VICTORIA HISLOP'S FIRST NOVEL, The Island, was a phenomenon: a story of love and leprosy in wartime Crete, it dominated the bestseller lists for eight weeks, caught the fancy of Richard and Judy and sold a million copies in the UK. It is notoriously difficult for a second novel to recapture the success of a storming debut. The Return is Hislop's attempt to show it can be done.
Admirers of The Island will notice striking similarities between that and its successor. Each concerns a young woman, crossed in love and with an enigmatic family background, who goes on holiday to the Mediterranean only to find herself drawn into a complicated back story, the denouement to which is a revelation about her own past.

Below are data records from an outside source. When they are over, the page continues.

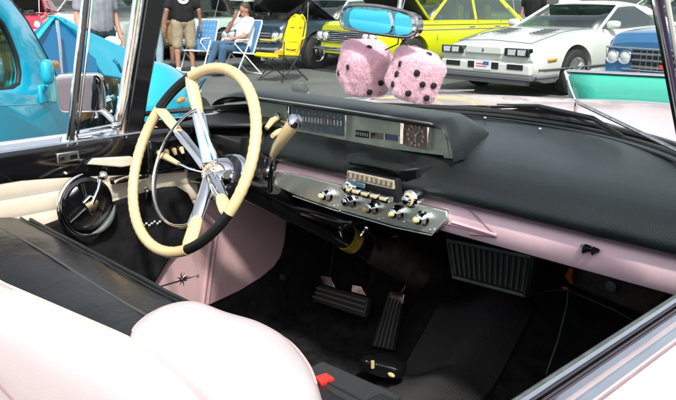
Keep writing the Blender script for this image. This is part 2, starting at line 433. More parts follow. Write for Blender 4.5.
# clock
facebox(-.118, -.058, .984, 1.037).build('clock', mat('clock_face', (.17, .14, .12), .3, noise_amt=.5, nscale=120), fc)
b = MB()
for k in range(12):
    a = k*math.pi/6; b.box((-.088+.021*math.sin(a), 1.153, 1.011+.021*math.cos(a)), (.005, .002, .005))
b.build('clock_marks', mat('clock_numerals', (.45, .28, .20), .5), fc)
b = MB(); b.tube([(-.088, 1.152, 1.011), (-.078, 1.152, 1.020)], .0012, 6); b.tube([(-.088, 1.152, 1.011), (-.088, 1.152, .996)], .0009, 6); b.ell((-.088, 1.152, 1.011), (.003, .002, .003), seg=8, rings=6); b.build('clock_hand', 'mark', fc)
# cream switches on the left of the cluster
for px, py, dx, dz in ((234, 129, .014, -.012), (272, 121, .004, -.016), (277, 133, .008, -.004)):
    p = on(px, py, 1, 1.13)
    b = MB(); b.tube([p+Vector((-.004, .03, .008)), p, p+Vector((dx, -.022, dz))], [.006, .0085, .006], 12); k = b.build('toggle_knob', 'cream', fc)
    b = MB(); b.lathe([(0, .013), (.006, .012), (.008, .008)], p+Vector((-.002, .022, .006)), (0, -1, 0), 16); b.build('knob_collar', 'oldchrome', k)
b = MB(); b.box(on(284, 123, 1, 1.15), (.02, .006, .012)); b.box(on(250, 132, 1, 1.15), (.02, .006, .010)); b.tube([on(205, 139, 1, 1.14), on(232, 125, 1, 1.14)], .003, 6); b.build('chrome_accent', 'chrome', fc)
# pink fascia
b = MB(); rows = []
for x in STX:
    if x < -.56: continue
    rows.append([(x, 1.125, .898), (x, 1.112, .889), (x, 1.106, .872), (x, 1.108, .85), (x, 1.116, .835), (x, 1.135, .828), (x, 1.18, .83)])
b.grid(rows); fa = b.build('dash_fascia', 'pink', car, thick=.003)
# glove box lines, button
b = MB(); b.tube([on(455, 203, 1, 1.105), on(468, 209, 1, 1.104), on(497, 236, 1, 1.105)], .0012, 6); b.tube([on(448, 224, 1, 1.105), on(497, 237, 1, 1.105), on(470, 234, 1, 1.105)], .0022, 6); b.build('glove_box_seam', mat('seam_pink', (.30, .16, .2), .5), fa)
b = MB(); b.tube([on(452, 222, 1, 1.104), on(496, 235, 1, 1.104)], .003, 8); b.build('glove_box_lip', 'pink', fa)
p = on(591, 249, 1, 1.103)
b = MB(); b.tube([p+Vector((-.016, 0, .001)), p+Vector((-.008, -.008, 0)), p, p+Vector((.008, -.008, 0)), p+Vector((.014, 0, .001))], [.004, .009, .005, .008, .003], 10); b.build('glove_box_latch', 'blackpaint', fa, bevel=0)
# chrome control panel
b = MB(); b.prism([(-.50, 1.10, .874), (-.378, 1.10, .881), (-.226, 1.10, .880), (.04, 1.10, .883), (.046, 1.10, .862), (.012, 1.094, .828), (-.09, 1.094, .822), (-.275, 1.094, .822), (-.42, 1.094, .828), (-.50, 1.095, .838)], (0, .016, 0)); cp = b.build('control_panel', 'alum', car, bevel=.003)
b = MB(); b.tube([(.044, 1.093, .866), (.012, 1.092, .827), (-.09, 1.092, .8205), (-.275, 1.092, .8205), (-.42, 1.092, .826)], .0016, 8); b.build('panel_trim', 'alum', cp)
for i, (px, py) in enumerate(((322, 196), (345, 202), (367, 209), (392, 214), (417, 220))):
    p = on(px, py, 1, 1.075)
    b = MB(); b.lathe([(-.024, .016), (-.018, .0165), (-.015, .012), (-.002, .011), (.0, .008)], p, (0, -1, 0), 22)
    if i == 1: b.lathe([(-.004, .010), (.004, .009), (.006, .006)], p, (0, -1, 0), 16)
    k = b.build('control_knob', 'chrome', cp)
    if i != 1:
        b = MB(); b.lathe([(-.004, .006), (.006, .0065), (.009, .005), (.010, .002)], p, (-.25, -1, .1), 16); b.build('knob_tip', 'cream', k)
for px, py in ((334, 206), (356, 209), (379, 219), (404, 222), (340, 211), (430, 230)): MB().ell(on(px, py, 1, 1.089), (.0028, .0028, .0028), seg=8, rings=6).build('panel_screw', 'chrome', cp)
# radio
b = MB(); b.prism([(-.225, 1.085, .962), (-.20, 1.04, .955), (-.045, 1.04, .958), (-.018, 1.085, .965), (-.03, 1.10, .90), (-.215, 1.10, .90)], (0, .05, 0)); rh = b.build('radio_hood', 'dashpad', car, bevel=.008, segs=3)
rd = MB().prism([(-.196, 1.055, .937), (-.052, 1.055, .939), (-.058, 1.065, .885), (-.20, 1.065, .885)], (0, .05, 0)).build('radio', 'void', car, bevel=.002)
MB().prism([(-.188, 1.049, .934), (-.058, 1.049, .935), (-.060, 1.053, .917), (-.192, 1.053, .915)], (0, .006, 0)).build('radio_dial', 'creamface', rd)
b = MB(); [b.box((-.182+i*.0135, 1.047, .928), (.0035, .002, .009)) for i in range(10)]; b.tube([(-.19, 1.047, .921), (-.06, 1.049, .922)], .0012, 6); b.build('dial_numerals', mat('dial_dark', (.12, .09, .06), .5), rd)
b = MB(); b.box((-.158, 1.047, .911), (.05, .006, .010)); b.build('dial_pointer_window', mat('steel_blue', (.10, .2, .27), .2, .6), rd, bevel=.002)
for i in range(5):
    b = MB(); b.box((-.175+i*.026, 1.046, .896), (.023, .022, .015)); b.build('radio_button', 'chrome' if i % 2 else 'oldchrome', rd, bevel=.003)
    if i < 5:
        b = MB(); b.box((-.175+i*.026, 1.034, .898), (.017, .004, .006)); b.build('button_cap', 'cream', rd, bevel=.001)
for px, py in ((350, 187), (410, 199)):
    p = on(px, py, 1, 1.05)
    b = MB(); b.lathe([(-.03, .012), (-.008, .018), (.0, .019), (.004, .016), (.006, .010), (.016, .009), (.018, .006)], p, (0, -1, 0), 24); k = b.build('radio_knob', 'chrome', rd)
    b = MB(); b.lathe([(.0, .0135), (.0055, .0135), (.0065, .011)], p, (0, -1, 0), 20); b.build('knob_ring', 'cream', k)
# under dash
b = MB(); rows = []
for x in STX:
    rows.append([(x, 1.135, .829), (x, 1.16, .822), (x, 1.2, .83), (x, 1.5, .84), (x, 1.72, .80)])
b.grid(rows); b.build('under_dash_tray', 'void', car, thick=.01)
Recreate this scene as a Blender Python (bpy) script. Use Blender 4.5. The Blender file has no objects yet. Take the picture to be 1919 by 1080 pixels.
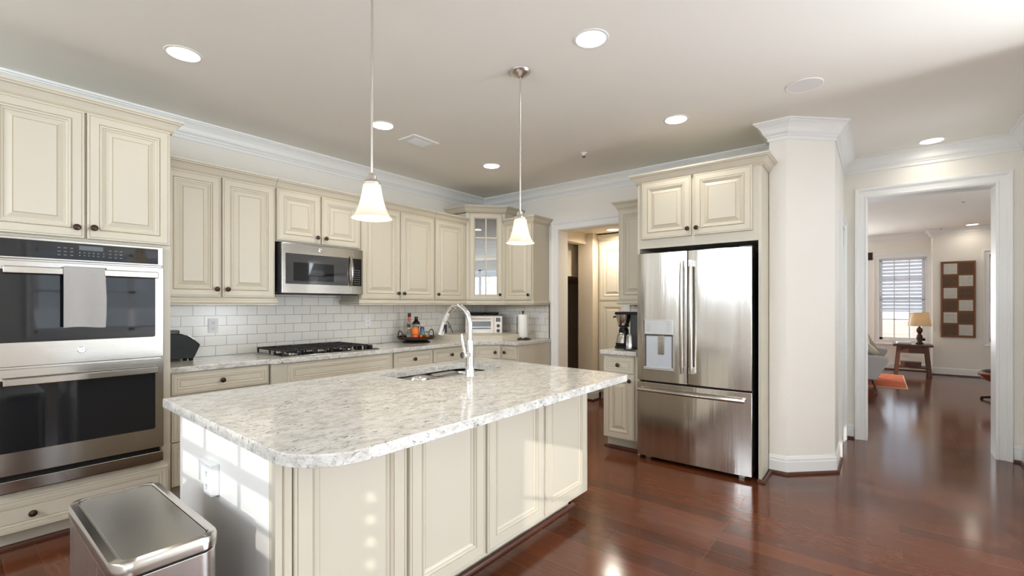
import bpy, bmesh, math, random
from mathutils import Vector, Matrix
random.seed(7)
S = bpy.context.scene
C = S.collection
PI = math.pi

# ------------------------------------------------------------------ camera, sky, sun, lights, exposure
cam_d = bpy.data.cameras.new('camera'); cam = bpy.data.objects.new('camera', cam_d); C.objects.link(cam)
cam.location = (-4.7293, -4.2725, 1.3328)
cam.rotation_euler = (PI / 2, 0, 0.6737 - PI / 2)
cam_d.sensor_width = 36.0
cam_d.lens = 861.0 / 1919 * 36
cam_d.shift_y = 31.65 / 1919
cam_d.clip_start = 0.02
S.camera = cam
S.view_settings.view_transform = 'Standard'
S.view_settings.look = 'None'
S.view_settings.exposure = 0.56
S.view_settings.gamma = 1.0
S.view_settings.use_curve_mapping = False
try:
    S.cycles.use_denoising = True
    S.cycles.max_bounces = 10
    S.cycles.diffuse_bounces = 5
    S.cycles.glossy_bounces = 5
    S.cycles.sample_clamp_indirect = 6.0
    S.cycles.caustics_reflective = False
    S.cycles.caustics_refractive = False
except Exception:
    pass

world = bpy.data.worlds.new('world'); S.world = world
world.use_nodes = True
bg = world.node_tree.nodes['Background']
bg.inputs['Color'].default_value = (0.80, 0.90, 1.0, 1)
bg.inputs['Strength'].default_value = 1.4

def lamp(name, kind, loc, energy, color=(1, 1, 1), rot=None, aim=None, **kw):
    d = bpy.data.lights.new(name, kind); o = bpy.data.objects.new(name, d); C.objects.link(o)
    o.location = loc; d.energy = energy; d.color = color
    if aim is not None:
        o.rotation_euler = Vector(aim).to_track_quat('-Z', 'Y').to_euler()
    for k, v in kw.items():
        setattr(d, k, v)
    return o

H = 2.78           # kitchen ceiling
XL, YR = -7.4, -8.2  # left and rear walls of the big room
SUN_DIR = (0.80, 0.50, -0.27)
lamp('sun', 'SUN', (-12, -10, 6), 1.7, (1.0, 0.93, 0.84), aim=SUN_DIR, angle=0.004)
DAY = (0.90, 0.95, 1.0)
# daylight lamps at unseen windows, several of them added to lift dark areas
# (most are tilted up to brighten the ceiling, like bounce off the ground)
lamp('added_clerestory_light', 'AREA', (XL - 0.25, -2.25, 2.2), 112, DAY, aim=(1, 0, 0.05), shape='RECTANGLE', size=2.7, size_y=0.75)  # added clerestory light, lifts the far walls and ceiling
lamp('daylight_left_window', 'AREA', (XL - 0.25, -4.45, 1.8), 22, DAY, aim=(1, 0, 0.5), shape='RECTANGLE', size=1.1, size_y=0.7)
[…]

The young woman on this occasion is Sonia Cameron, daughter of kindly, nondescript Jack Haynes and his wife, Mary, who died of multiple sclerosis when Sonia was 16, a decade before Sonia's marriage to her much older banker husband, James, with whom she now resides in Wandsworth, in genteel domestic alienation. James has recently taken to the bottle, in a posh sort of way: among the causes of his discontent are Sonia's failure to produce a son, her newly-acquired interest in salsa dancing, and the fact that she proposes to pursue her hobby on a jaunt to Spain with her rackety old schoolfriend, Maggie."